[BEGIN]

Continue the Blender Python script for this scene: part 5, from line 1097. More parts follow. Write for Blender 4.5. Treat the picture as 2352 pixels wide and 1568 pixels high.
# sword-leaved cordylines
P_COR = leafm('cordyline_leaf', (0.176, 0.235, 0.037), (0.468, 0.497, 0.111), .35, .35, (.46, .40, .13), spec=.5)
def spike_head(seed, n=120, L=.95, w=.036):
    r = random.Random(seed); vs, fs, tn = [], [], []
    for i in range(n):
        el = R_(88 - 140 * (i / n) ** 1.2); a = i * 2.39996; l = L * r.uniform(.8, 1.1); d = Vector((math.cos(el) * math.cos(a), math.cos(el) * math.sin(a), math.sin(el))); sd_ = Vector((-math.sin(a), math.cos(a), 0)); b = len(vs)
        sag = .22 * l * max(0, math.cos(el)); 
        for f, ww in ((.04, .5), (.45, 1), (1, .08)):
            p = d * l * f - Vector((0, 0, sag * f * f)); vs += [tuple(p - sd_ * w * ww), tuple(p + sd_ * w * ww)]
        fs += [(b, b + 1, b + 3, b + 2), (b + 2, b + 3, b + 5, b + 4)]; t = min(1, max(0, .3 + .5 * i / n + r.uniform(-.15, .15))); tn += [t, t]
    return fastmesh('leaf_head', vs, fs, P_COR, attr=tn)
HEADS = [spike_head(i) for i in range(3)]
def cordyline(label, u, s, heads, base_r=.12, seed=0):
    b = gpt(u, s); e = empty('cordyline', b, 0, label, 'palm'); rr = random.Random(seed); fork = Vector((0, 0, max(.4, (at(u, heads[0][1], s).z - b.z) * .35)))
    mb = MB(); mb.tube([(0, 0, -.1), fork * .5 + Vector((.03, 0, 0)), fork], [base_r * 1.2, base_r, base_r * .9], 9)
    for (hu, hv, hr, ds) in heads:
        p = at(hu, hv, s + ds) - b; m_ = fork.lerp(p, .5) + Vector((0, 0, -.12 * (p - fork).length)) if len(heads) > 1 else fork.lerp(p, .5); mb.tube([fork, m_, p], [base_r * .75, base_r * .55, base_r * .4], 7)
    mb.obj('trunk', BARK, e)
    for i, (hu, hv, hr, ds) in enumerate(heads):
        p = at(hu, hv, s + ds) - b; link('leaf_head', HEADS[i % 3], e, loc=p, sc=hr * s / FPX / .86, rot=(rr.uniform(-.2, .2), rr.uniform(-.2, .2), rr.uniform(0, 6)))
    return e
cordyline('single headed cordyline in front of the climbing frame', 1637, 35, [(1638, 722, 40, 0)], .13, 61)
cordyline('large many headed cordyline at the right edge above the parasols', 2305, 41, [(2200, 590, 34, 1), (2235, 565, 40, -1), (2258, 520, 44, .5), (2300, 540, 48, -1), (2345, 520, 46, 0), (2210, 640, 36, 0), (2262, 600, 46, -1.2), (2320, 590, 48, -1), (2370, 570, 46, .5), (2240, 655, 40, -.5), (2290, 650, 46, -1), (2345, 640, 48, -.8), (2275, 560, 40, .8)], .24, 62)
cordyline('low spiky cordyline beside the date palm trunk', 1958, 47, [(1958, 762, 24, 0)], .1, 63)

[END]

Restate the whole listing exactly.

PROBLEM SOLUTION ▸
Continue the Blender Python script for this scene: part 5, from line 1097. More parts follow. Write for Blender 4.5. Treat the picture as 2352 pixels wide and 1568 pixels high.
# sword-leaved cordylines
P_COR = leafm('cordyline_leaf', (0.176, 0.235, 0.037), (0.468, 0.497, 0.111), .35, .35, (.46, .40, .13), spec=.5)
def spike_head(seed, n=120, L=.95, w=.036):
    r = random.Random(seed); vs, fs, tn = [], [], []
    for i in range(n):
        el = R_(88 - 140 * (i / n) ** 1.2); a = i * 2.39996; l = L * r.uniform(.8, 1.1); d = Vector((math.cos(el) * math.cos(a), math.cos(el) * math.sin(a), math.sin(el))); sd_ = Vector((-math.sin(a), math.cos(a), 0)); b = len(vs)
        sag = .22 * l * max(0, math.cos(el)); 
        for f, ww in ((.04, .5), (.45, 1), (1, .08)):
            p = d * l * f - Vector((0, 0, sag * f * f)); vs += [tuple(p - sd_ * w * ww), tuple(p + sd_ * w * ww)]
        fs += [(b, b + 1, b + 3, b + 2), (b + 2, b + 3, b + 5, b + 4)]; t = min(1, max(0, .3 + .5 * i / n + r.uniform(-.15, .15))); tn += [t, t]
    return fastmesh('leaf_head', vs, fs, P_COR, attr=tn)
HEADS = [spike_head(i) for i in range(3)]
def cordyline(label, u, s, heads, base_r=.12, seed=0):
    b = gpt(u, s); e = empty('cordyline', b, 0, label, 'palm'); rr = random.Random(seed); fork = Vector((0, 0, max(.4, (at(u, heads[0][1], s).z - b.z) * .35)))
    mb = MB(); mb.tube([(0, 0, -.1), fork * .5 + Vector((.03, 0, 0)), fork], [base_r * 1.2, base_r, base_r * .9], 9)
    for (hu, hv, hr, ds) in heads:
        p = at(hu, hv, s + ds) - b; m_ = fork.lerp(p, .5) + Vector((0, 0, -.12 * (p - fork).length)) if len(heads) > 1 else fork.lerp(p, .5); mb.tube([fork, m_, p], [base_r * .75, base_r * .55, base_r * .4], 7)
    mb.obj('trunk', BARK, e)
    for i, (hu, hv, hr, ds) in enumerate(heads):
        p = at(hu, hv, s + ds) - b; link('leaf_head', HEADS[i % 3], e, loc=p, sc=hr * s / FPX / .86, rot=(rr.uniform(-.2, .2), rr.uniform(-.2, .2), rr.uniform(0, 6)))
    return e
cordyline('single headed cordyline in front of the climbing frame', 1637, 35, [(1638, 722, 40, 0)], .13, 61)
cordyline('large many headed cordyline at the right edge above the parasols', 2305, 41, [(2200, 590, 34, 1), (2235, 565, 40, -1), (2258, 520, 44, .5), (2300, 540, 48, -1), (2345, 520, 46, 0), (2210, 640, 36, 0), (2262, 600, 46, -1.2), (2320, 590, 48, -1), (2370, 570, 46, .5), (2240, 655, 40, -.5), (2290, 650, 46, -1), (2345, 640, 48, -.8), (2275, 560, 40, .8)], .24, 62)
cordyline('low spiky cordyline beside the date palm trunk', 1958, 47, [(1958, 762, 24, 0)], .1, 63)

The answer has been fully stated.